Wednesday – my favourite work day of the week!  Why might you ask??  Well because I am close enough to the weekend to be making plans, but I am also far enough into the work week that I am feeling productive, I am feeling like what I am doing is good work, work that benefits my clients, my co-workers and me.

Today I am backing up a SCORE presentation with my co-worker P.  She will be leading the workshop and I cannot wait to see it come to life.  P is a great presenter with a great aura around her that makes people comfortable and feel cared for.  I will learn everything I can today and tomorrow from her.

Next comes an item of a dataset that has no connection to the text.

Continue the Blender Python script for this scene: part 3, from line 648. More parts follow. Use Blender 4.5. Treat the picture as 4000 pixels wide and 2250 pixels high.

Now I also have a coffee date/meet and greet!  It’s with this guy C who is really cute and very into his family from what I know about him so far.  Two things that are a big plus for me!  This is a blind date as I have never met him before, but I have my eyes wide open and am super excited for the possibility of just meeting someone new.  One foot in front of the other right!  I have been feeling really good lately and I think it’s because I am focusing on moving onward and upward.  “Friends” who have hurt me or betrayed me are a thing of the past and while I have no idea what will happen in the next week, month or year…the possibilities are great and endless! 

Oh by the way!! Tomorrow I am seeing LADY GAGA with N, K and B!  My little 4 musketeers group!  I love each of these ladies and because of them I am a much stronger person then I was even a few months ago.  I cannot wait to go dance, sing and be silly with my lovely ladies!

But I need to get through today’s presentation…SCORE here I come!